Reforming Homicide Law to Separate Guilt from Sentence: An International Gloss

Steve Coughlan

Abstract


This article argues that Canadian homicide law is handicapped by trying to combine two contradictory approaches. In general, Canadian criminal law adopts the approach of setting out relatively rigid rules for determining guilt or innocence. That is, the Criminal Code sets out particular offences, and if the elements of an offence can be proven, then failing the presence of any defence (also relatively rigidly defined), any accused will be found guilty. The question of guilt or innocence is not individualized to the circumstances of the offender. On the other hand, sentencing decisions adopt exactly the opposite approach, and are made on the assumption that it is necessary to individualize each separate decision.

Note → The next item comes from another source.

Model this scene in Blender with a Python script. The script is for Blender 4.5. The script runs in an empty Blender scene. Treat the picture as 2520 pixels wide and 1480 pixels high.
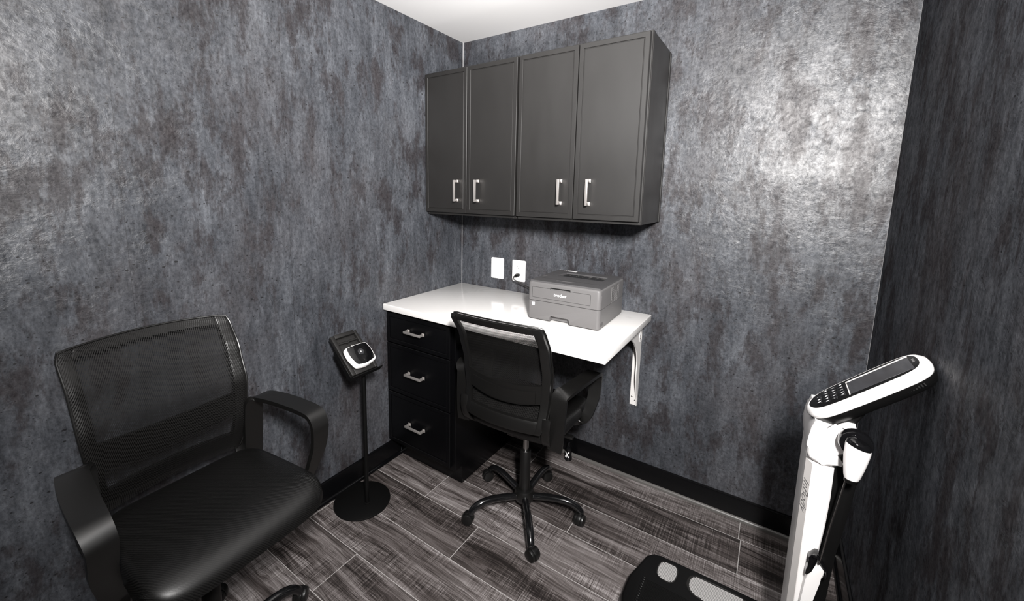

Because first- and second-degree murder have mandatory sentences but the sentencing for manslaughter is flexible, the "guilt or innocence" question is simultaneously a sentencing decision. This approach therefore commits us to doing simultaneously two tasks to which we normally take diametrically opposed approaches. It is no surprise that difficulties should arise.

Drawing on the experience of a number of other countries with homicide law, defences, and sentencing, the author argues that the relatively simple step of abolishing the mandatory sentence for second-degree murder would resolve a number of inconsistencies and inelegancies in our law.